Kebanyakan orang menilai saya mudah sekali bergaul. Tetapi yang mengenal saya pasti tahu, tak semudah itu. Pertama kenal orang, pasti saya jaga jarak, bahkan terkesan cuek sama sekali. Baru kemudian ketika ada satu hal yang membuat pembicaraan bisa berkembang, saya bisa agak membuka diri. Terus terang, dalam masalah pertemanan ini saya sangat perlu belajar banyak. Entah itu mengenai loyalitas, atau kode etik, apapun itu, yang jelas saya masih terlalu jauh membuatnya mendekati sempurna. 

Iya betul, teman saya banyak. Tapi hanya beberapa yang betul dekat. Saya bukan termasuk orang yang perhatian. Semasa saya kuliah bahkan cuek sama sekali, berjalan saja saya tak pernah menoleh kiri kanan, lempeng, seperti memakai kacamata kuda. Teman baik saya menegur, dan saya untungnya sadar, sedikit demi sedikit berubah menjadi ramah. Itu melelahkan? Iya bagi saya. Tapi ini pilihan baik.

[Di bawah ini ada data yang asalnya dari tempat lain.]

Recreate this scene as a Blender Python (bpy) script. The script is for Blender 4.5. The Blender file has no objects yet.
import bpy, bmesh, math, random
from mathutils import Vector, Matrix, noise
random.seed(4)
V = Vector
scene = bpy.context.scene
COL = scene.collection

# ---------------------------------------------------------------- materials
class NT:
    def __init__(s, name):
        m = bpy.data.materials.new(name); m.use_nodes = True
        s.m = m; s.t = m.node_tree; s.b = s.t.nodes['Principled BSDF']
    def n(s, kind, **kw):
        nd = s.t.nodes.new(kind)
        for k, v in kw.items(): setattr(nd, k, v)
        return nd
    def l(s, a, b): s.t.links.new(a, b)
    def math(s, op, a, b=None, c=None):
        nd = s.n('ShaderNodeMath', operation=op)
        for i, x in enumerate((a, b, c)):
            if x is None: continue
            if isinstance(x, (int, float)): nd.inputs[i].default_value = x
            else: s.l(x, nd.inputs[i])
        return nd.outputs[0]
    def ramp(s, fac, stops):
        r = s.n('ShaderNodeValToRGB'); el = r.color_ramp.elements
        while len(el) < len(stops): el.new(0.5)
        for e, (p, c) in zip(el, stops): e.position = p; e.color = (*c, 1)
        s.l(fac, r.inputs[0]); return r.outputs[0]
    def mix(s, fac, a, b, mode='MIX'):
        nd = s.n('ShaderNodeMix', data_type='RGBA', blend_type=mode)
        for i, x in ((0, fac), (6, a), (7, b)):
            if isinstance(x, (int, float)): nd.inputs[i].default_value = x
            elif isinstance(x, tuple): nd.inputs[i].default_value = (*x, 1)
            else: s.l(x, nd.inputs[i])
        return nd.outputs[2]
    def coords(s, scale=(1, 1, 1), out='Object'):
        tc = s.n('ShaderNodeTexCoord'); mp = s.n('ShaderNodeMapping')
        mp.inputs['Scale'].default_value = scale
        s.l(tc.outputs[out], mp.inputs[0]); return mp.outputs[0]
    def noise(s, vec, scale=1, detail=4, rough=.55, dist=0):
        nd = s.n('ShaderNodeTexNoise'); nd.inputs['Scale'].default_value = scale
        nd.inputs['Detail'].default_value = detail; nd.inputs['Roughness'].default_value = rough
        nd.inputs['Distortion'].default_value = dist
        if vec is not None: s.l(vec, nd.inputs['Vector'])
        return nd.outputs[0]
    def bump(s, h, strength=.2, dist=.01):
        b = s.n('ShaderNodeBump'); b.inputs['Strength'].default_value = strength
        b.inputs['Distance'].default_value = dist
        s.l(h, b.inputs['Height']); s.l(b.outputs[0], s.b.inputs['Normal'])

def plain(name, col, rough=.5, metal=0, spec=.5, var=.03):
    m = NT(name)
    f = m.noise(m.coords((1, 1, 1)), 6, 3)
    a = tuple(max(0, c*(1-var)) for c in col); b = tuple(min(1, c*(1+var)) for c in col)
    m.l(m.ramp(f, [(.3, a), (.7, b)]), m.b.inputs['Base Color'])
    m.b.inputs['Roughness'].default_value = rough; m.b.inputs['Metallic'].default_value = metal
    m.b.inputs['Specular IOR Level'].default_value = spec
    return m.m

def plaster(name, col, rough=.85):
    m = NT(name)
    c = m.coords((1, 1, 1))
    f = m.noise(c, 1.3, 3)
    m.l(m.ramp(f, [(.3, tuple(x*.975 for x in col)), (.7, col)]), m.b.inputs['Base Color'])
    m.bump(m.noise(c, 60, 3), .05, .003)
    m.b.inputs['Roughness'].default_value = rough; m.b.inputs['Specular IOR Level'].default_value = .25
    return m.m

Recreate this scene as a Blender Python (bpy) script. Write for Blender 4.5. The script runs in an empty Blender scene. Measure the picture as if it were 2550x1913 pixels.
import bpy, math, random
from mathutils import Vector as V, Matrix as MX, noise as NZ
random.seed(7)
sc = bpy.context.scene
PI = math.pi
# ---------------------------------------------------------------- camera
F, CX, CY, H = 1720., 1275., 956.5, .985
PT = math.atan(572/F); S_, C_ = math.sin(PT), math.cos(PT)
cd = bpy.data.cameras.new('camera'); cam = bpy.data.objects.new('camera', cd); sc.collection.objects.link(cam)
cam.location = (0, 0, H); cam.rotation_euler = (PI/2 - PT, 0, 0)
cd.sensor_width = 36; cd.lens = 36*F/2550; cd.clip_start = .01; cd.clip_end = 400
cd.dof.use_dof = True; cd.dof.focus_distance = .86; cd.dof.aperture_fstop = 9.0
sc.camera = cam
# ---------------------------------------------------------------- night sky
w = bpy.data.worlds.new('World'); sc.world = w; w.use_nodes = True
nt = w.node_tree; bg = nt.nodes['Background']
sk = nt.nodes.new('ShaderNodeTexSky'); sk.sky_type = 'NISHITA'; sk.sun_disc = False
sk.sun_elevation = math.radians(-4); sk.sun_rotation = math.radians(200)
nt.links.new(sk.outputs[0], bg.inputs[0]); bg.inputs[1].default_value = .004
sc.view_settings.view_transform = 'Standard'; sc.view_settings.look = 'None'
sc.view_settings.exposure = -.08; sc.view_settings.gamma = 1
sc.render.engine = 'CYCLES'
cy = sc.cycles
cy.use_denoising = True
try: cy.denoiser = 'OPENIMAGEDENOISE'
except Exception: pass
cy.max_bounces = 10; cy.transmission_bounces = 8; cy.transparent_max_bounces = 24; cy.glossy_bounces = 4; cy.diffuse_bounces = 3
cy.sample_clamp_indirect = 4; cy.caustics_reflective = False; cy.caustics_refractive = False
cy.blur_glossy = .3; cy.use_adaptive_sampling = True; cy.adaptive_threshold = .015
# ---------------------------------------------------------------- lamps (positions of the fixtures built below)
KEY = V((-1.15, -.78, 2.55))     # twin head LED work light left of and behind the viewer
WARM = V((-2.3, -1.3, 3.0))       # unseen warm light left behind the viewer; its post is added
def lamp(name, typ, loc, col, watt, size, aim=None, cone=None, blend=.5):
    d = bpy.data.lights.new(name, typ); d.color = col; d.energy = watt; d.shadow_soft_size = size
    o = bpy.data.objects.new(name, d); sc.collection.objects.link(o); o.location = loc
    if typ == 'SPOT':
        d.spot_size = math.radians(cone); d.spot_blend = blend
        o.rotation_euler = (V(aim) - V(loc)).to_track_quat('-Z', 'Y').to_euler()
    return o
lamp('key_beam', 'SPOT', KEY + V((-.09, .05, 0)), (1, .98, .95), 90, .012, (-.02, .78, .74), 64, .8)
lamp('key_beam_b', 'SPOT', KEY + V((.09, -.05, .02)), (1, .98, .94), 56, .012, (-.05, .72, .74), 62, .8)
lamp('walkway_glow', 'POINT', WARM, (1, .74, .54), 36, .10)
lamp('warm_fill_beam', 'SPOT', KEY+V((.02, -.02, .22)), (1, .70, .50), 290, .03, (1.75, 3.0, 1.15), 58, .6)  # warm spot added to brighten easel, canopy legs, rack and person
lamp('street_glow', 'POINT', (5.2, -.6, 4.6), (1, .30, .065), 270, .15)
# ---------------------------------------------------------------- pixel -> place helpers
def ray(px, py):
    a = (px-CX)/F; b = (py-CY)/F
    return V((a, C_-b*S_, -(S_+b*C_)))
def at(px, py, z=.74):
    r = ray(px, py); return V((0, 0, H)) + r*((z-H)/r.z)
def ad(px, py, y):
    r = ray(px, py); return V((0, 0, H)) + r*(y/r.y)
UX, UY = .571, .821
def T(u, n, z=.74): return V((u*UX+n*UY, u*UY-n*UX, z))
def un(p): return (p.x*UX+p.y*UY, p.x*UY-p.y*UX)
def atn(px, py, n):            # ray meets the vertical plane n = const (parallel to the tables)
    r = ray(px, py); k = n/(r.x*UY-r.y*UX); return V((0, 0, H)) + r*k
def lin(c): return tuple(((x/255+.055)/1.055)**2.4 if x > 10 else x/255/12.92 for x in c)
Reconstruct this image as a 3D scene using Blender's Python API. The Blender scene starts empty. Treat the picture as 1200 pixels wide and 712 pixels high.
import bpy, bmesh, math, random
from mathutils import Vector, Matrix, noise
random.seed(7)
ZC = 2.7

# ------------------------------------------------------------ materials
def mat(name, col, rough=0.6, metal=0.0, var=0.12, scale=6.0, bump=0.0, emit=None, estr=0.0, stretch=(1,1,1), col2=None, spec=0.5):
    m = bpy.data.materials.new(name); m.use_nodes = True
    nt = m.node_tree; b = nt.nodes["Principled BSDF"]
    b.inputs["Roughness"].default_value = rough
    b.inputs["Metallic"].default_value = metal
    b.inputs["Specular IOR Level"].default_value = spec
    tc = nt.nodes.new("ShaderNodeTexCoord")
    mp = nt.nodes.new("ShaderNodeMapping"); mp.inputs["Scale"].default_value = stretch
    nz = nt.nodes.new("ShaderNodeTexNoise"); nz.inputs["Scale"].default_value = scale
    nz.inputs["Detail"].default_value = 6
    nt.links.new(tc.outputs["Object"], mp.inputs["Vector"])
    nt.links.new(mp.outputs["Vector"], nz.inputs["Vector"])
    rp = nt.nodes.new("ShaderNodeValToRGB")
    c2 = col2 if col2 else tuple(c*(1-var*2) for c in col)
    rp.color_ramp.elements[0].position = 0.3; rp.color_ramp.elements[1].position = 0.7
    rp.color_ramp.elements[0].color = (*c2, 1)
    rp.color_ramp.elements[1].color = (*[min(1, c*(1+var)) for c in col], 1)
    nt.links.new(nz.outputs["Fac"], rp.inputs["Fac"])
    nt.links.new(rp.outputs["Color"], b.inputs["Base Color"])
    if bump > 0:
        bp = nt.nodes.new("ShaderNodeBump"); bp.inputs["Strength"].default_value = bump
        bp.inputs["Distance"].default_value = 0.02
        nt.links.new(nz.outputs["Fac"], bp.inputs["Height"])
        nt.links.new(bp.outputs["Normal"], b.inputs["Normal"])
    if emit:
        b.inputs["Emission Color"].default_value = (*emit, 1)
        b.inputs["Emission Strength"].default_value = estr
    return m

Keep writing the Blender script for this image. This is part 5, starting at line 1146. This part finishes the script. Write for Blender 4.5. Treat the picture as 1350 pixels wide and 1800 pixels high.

Kemudian saat ini, teman saya makin banyak. Artinya saya harus meluangkan waktu banyak pula untuk mereka. Di sisi lain harus berbagi dengan pekerjaan, bisnis, keluarga, dan masalah pribadi. Ah, saya capek. Tetapi ini hakikat manusia menjadi makhluk sosial, mau tak mau harus dijalani. Tetapi boleh dong selektif, dengan keterbatasan yang saya miliki. Harap maklum kalau tak semua messenger bisa saya balas setiap saat, yang mungkin pengirim message itu memiliki pengalokasian waktu yang berbeda dibanding saya. Ujungnya saya dianggap sombong. Duh, sumpah demi apa saya bisa sombong? Lalu mereka menggunjingkan saya di belakang. Apapun itu terima kasih, yang jelas tak ada maksud saya seperti itu. 

Lalu ketika saya membalas text dari mereka, katanya tumben saya membalas bla bla....lho kok serba salah ya? Entahlah. Selamat berbuka puasa, semoga ibadah hari ini menjadi lebih baik, seterusnya. Aamiin.